§ STATED GOAL: Treat the line containing "vscale=30, bump=0.35, bscale=260)" as the first line and the final line of the material below as the last; reproduce that range exactly.

§ DATA SECTION:
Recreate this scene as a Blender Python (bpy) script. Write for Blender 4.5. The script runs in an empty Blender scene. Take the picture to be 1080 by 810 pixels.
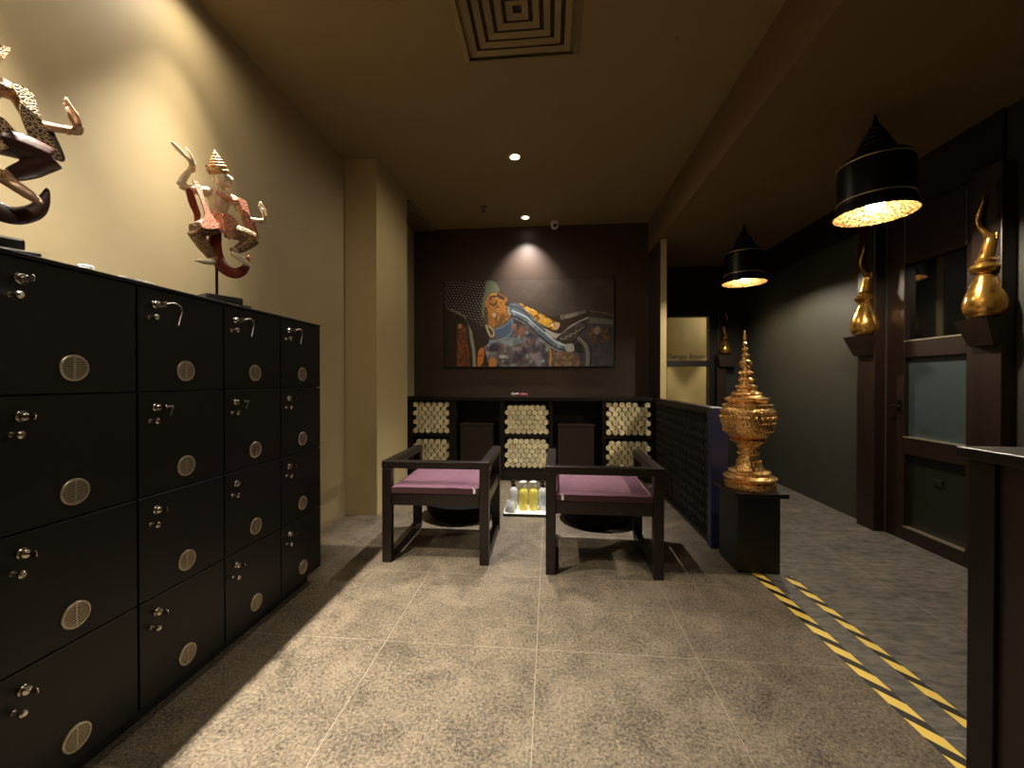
import bpy, bmesh, math, random
import numpy as np
from mathutils import Vector, Matrix, Euler
R = math.radians
rnd = random.Random(7)
scene = bpy.context.scene
COL = scene.collection

# ------------------------------------------------------------------ materials
def s2l(c):
    return tuple(((v/255.0+0.055)/1.055)**2.4 if v/255.0 > 0.04045 else v/255.0/12.92 for v in c)

def pm(name, col, rough=0.5, metal=0.0, var=0.0, vscale=8.0, bump=0.0, bscale=60.0, stretch=None,
       spec=0.5, coat=0.0, trans=0.0, emit=None, estr=0.0, detail=4.0):
    m = bpy.data.materials.new(name); m.use_nodes = True
    nt = m.node_tree; b = nt.nodes['Principled BSDF']
    c = s2l(col) + (1,)
    b.inputs['Base Color'].default_value = c
    b.inputs['Roughness'].default_value = rough
    b.inputs['Metallic'].default_value = metal
    b.inputs['Specular IOR Level'].default_value = spec
    b.inputs['Coat Weight'].default_value = coat
    b.inputs['Transmission Weight'].default_value = trans
    if emit:
        b.inputs['Emission Color'].default_value = tuple(emit) + (1,)
        b.inputs['Emission Strength'].default_value = estr
    if var or bump:
        tc = nt.nodes.new('ShaderNodeTexCoord'); mp = nt.nodes.new('ShaderNodeMapping')
        nt.links.new(tc.outputs['Object'], mp.inputs['Vector'])
        if stretch: mp.inputs['Scale'].default_value = stretch
        if var:
            n = nt.nodes.new('ShaderNodeTexNoise'); n.inputs['Scale'].default_value = vscale
            n.inputs['Detail'].default_value = detail
            nt.links.new(mp.outputs['Vector'], n.inputs['Vector'])
            r = nt.nodes.new('ShaderNodeValToRGB')
            r.color_ramp.elements[0].position = 0.3; r.color_ramp.elements[1].position = 0.7
            r.color_ramp.elements[0].color = tuple(max(0, x*(1-var)) for x in c[:3]) + (1,)
            r.color_ramp.elements[1].color = tuple(min(1, x*(1+var)) for x in c[:3]) + (1,)
            nt.links.new(n.outputs['Fac'], r.inputs['Fac']); nt.links.new(r.outputs['Color'], b.inputs['Base Color'])
        if bump:
            n2 = nt.nodes.new('ShaderNodeTexNoise'); n2.inputs['Scale'].default_value = bscale
            n2.inputs['Detail'].default_value = 5
            nt.links.new(mp.outputs['Vector'], n2.inputs['Vector'])
            bp = nt.nodes.new('ShaderNodeBump'); bp.inputs['Strength'].default_value = bump
            bp.inputs['Distance'].default_value = 0.01
            nt.links.new(n2.outputs['Fac'], bp.inputs['Height']); nt.links.new(bp.outputs['Normal'], b.inputs['Normal'])
    return m

def tile_mat(name, ca, cb, ox, oy, px, py, grout, rough, bscale, bump, stretch=(1,1,1)):
    """stone tile floor: mottled body, thin pale grout lines at the tile edges"""
    m = bpy.data.materials.new(name); m.use_nodes = True
    nt = m.node_tree; b = nt.nodes['Principled BSDF']; L = nt.links
    tc = nt.nodes.new('ShaderNodeTexCoord')
    sep = nt.nodes.new('ShaderNodeSeparateXYZ'); L.new(tc.outputs['Object'], sep.inputs[0])
    def line(out, o, p):
        a = nt.nodes.new('ShaderNodeMath'); a.operation = 'SUBTRACT'; L.new(out, a.inputs[0]); a.inputs[1].default_value = o
        pp = nt.nodes.new('ShaderNodeMath'); pp.operation = 'PINGPONG'; L.new(a.outputs[0], pp.inputs[0]); pp.inputs[1].default_value = p/2
        lt = nt.nodes.new('ShaderNodeMath'); lt.operation = 'LESS_THAN'; L.new(pp.outputs[0], lt.inputs[0]); lt.inputs[1].default_value = 0.0012
        return lt.outputs[0]
    mx = nt.nodes.new('ShaderNodeMath'); mx.operation = 'MAXIMUM'
    L.new(line(sep.outputs['X'], ox, px), mx.inputs[0]); L.new(line(sep.outputs['Y'], oy, py), mx.inputs[1])
    mp = nt.nodes.new('ShaderNodeMapping'); mp.inputs['Scale'].default_value = stretch
    L.new(tc.outputs['Object'], mp.inputs['Vector'])
    n1 = nt.nodes.new('ShaderNodeTexNoise'); n1.inputs['Scale'].default_value = 6; n1.inputs['Detail'].default_value = 9
    n1.inputs['Roughness'].default_value = 0.7; n1.inputs['Distortion'].default_value = 0.6
    L.new(mp.outputs['Vector'], n1.inputs['Vector'])
    n2 = nt.nodes.new('ShaderNodeTexNoise'); n2.inputs['Scale'].default_value = bscale; n2.inputs['Detail'].default_value = 8
    n2.inputs['Roughness'].default_value = 0.65; n2.inputs['Distortion'].default_value = 0.5
    L.new(mp.outputs['Vector'], n2.inputs['Vector'])
    ad = nt.nodes.new('ShaderNodeMath'); ad.operation = 'MULTIPLY_ADD'; ad.inputs[1].default_value = 0.34
    L.new(n1.outputs['Fac'], ad.inputs[0])
    m2 = nt.nodes.new('ShaderNodeMath'); m2.operation = 'MULTIPLY'; m2.inputs[1].default_value = 0.66
    L.new(n2.outputs['Fac'], m2.inputs[0]); L.new(m2.outputs[0], ad.inputs[2])
    rp = nt.nodes.new('ShaderNodeValToRGB'); L.new(ad.outputs[0], rp.inputs['Fac'])
    rp.color_ramp.elements[0].position = 0.40; rp.color_ramp.elements[1].position = 0.60
    rp.color_ramp.elements[0].color = s2l(ca) + (1,); rp.color_ramp.elements[1].color = s2l(cb) + (1,)
    mix = nt.nodes.new('ShaderNodeMixRGB'); L.new(mx.outputs[0], mix.inputs['Fac']); L.new(rp.outputs['Color'], mix.inputs[1])
    mix.inputs[2].default_value = s2l(grout) + (1,)
    L.new(mix.outputs[0], b.inputs['Base Color'])
    b.inputs['Roughness'].default_value = rough
    bp = nt.nodes.new('ShaderNodeBump'); bp.inputs['Strength'].default_value = bump; bp.inputs['Distance'].default_value = 0.008
    L.new(n2.outputs['Fac'], bp.inputs['Height']); L.new(bp.outputs['Normal'], b.inputs['Normal'])
    return m

M = {}
M['tile'] = tile_mat('stone_tile', (62,53,42), (140,126,105), -0.05, 1.585, 0.597, 0.59, (160,148,128), 0.48, 105, 1.0)
M['tile_hall'] = tile_mat('grey_stone_tile', (62,58,54), (112,105,98), 1.68, 1.9, 0.6, 0.6, (150,144,136), 0.5, 26, 0.6, (0.6,1.5,1))
M['khaki'] = pm('khaki_paint', (166,150,114), 0.6, var=0.05, vscale=2, bump=0.05, bscale=25)
M['cream'] = pm('cream_paint', (184,166,122), 0.6, var=0.03, vscale=2)
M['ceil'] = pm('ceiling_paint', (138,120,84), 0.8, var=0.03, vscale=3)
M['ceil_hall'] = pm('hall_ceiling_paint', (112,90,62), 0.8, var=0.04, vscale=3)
M['brownwall'] = pm('dark_brown_paint', (66,50,40), 0.42, var=0.06, vscale=3, bump=0.03, bscale=40)
M['greywall'] = pm('olive_grey_paint', (50,49,42), 0.6, var=0.05, vscale=2, bump=0.04, bscale=30)
M['blackwall'] = pm('black_paint', (22,20,17), 0.6, var=0.05, vscale=3)
M['darkface'] = pm('dark_wall_paint', (46,40,34), 0.5, var=0.05)
M['locker'] = pm('black_brown_laminate', (13,9,7), 0.42, spec=0.28, var=0.12, vscale=5, bump=0.03, bscale=200, stretch=(1,1,0.3))
M['lockerbox'] = pm('locker_carcass', (9,7,6), 0.5, var=0.1)
M['wood'] = pm('dark_stained_wood', (25,15,11), 0.36, var=0.22, vscale=6, bump=0.04, bscale=80, stretch=(2,2,14))
M['woodd'] = pm('near_black_wood', (20,14,11), 0.4, spec=0.35, var=0.2, vscale=6, bump=0.04, bscale=80, stretch=(2,14,2))
M['doorwood'] = pm('brown_door_wood', (31,18,12), 0.4, var=0.2, vscale=5, bump=0.03, bscale=80, stretch=(3,3,0.6))
M['navy'] = pm('navy_lacquer', (42,44,80), 0.35, var=0.06, vscale=4)
M['pedestal'] = pm('dark_pedestal_paint', (22,17,17), 0.4, var=0.08, vscale=4)
M['chrome'] = pm('bright_metal', (190,184,172), 0.25, 1.0)
M['steel'] = pm('vent_steel', (186,174,152), 0.42, 0.9)
M['darkslot'] = pm('dark_slot', (44,36,24), 0.7)
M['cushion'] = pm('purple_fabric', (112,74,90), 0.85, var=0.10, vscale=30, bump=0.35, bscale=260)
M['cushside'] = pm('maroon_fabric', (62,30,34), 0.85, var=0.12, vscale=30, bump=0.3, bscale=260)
M['white'] = pm('white_plastic', (225,222,215), 0.35)
M['blackp'] = pm('black_plastic', (14,14,15), 0.3)
M['basin'] = pm('black_basin', (5,5,5), 0.85, spec=0.2, var=0.1)
M['yellow'] = pm('yellow_soap', (250,236,110), 0.15, trans=0.12)
M['clear'] = pm('clear_plastic', (240,242,240), 0.08, trans=0.3)
M['label'] = pm('pale_label', (196,206,220), 0.5)
M['pink'] = pm('pink_plastic', (176,104,116), 0.4)
M['petal'] = pm('white_petal', (236,232,228), 0.6)
M['boxdark'] = pm('brown_box_vinyl', (38,27,20), 0.5, var=0.1, vscale=8, bump=0.05, bscale=200)
M['lampblack'] = pm('black_lamp_metal', (18,15,12), 0.35, 0.6, bump=0.15, bscale=120)
M['lamptrim'] = pm('worn_gold_trim', (200,180,130), 0.35, 0.9, var=0.2, vscale=40)
M['vblack'] = pm('black_enamel', (12,11,10), 0.3)
M['carved'] = pm('matt_carved_wood', (24,18,14), 0.55, var=0.2, vscale=20)
M['cord'] = pm('grey_cord', (92,86,76), 0.5)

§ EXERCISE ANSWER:
M['cushion'] = pm('purple_fabric', (112,74,90), 0.85, var=0.10, vscale=30, bump=0.35, bscale=260)
M['cushside'] = pm('maroon_fabric', (62,30,34), 0.85, var=0.12, vscale=30, bump=0.3, bscale=260)
M['white'] = pm('white_plastic', (225,222,215), 0.35)
M['blackp'] = pm('black_plastic', (14,14,15), 0.3)
M['basin'] = pm('black_basin', (5,5,5), 0.85, spec=0.2, var=0.1)
M['yellow'] = pm('yellow_soap', (250,236,110), 0.15, trans=0.12)
M['clear'] = pm('clear_plastic', (240,242,240), 0.08, trans=0.3)
M['label'] = pm('pale_label', (196,206,220), 0.5)
M['pink'] = pm('pink_plastic', (176,104,116), 0.4)
M['petal'] = pm('white_petal', (236,232,228), 0.6)
M['boxdark'] = pm('brown_box_vinyl', (38,27,20), 0.5, var=0.1, vscale=8, bump=0.05, bscale=200)
M['lampblack'] = pm('black_lamp_metal', (18,15,12), 0.35, 0.6, bump=0.15, bscale=120)
M['lamptrim'] = pm('worn_gold_trim', (200,180,130), 0.35, 0.9, var=0.2, vscale=40)
M['vblack'] = pm('black_enamel', (12,11,10), 0.3)
M['carved'] = pm('matt_carved_wood', (24,18,14), 0.55, var=0.2, vscale=20)
M['cord'] = pm('grey_cord', (92,86,76), 0.5)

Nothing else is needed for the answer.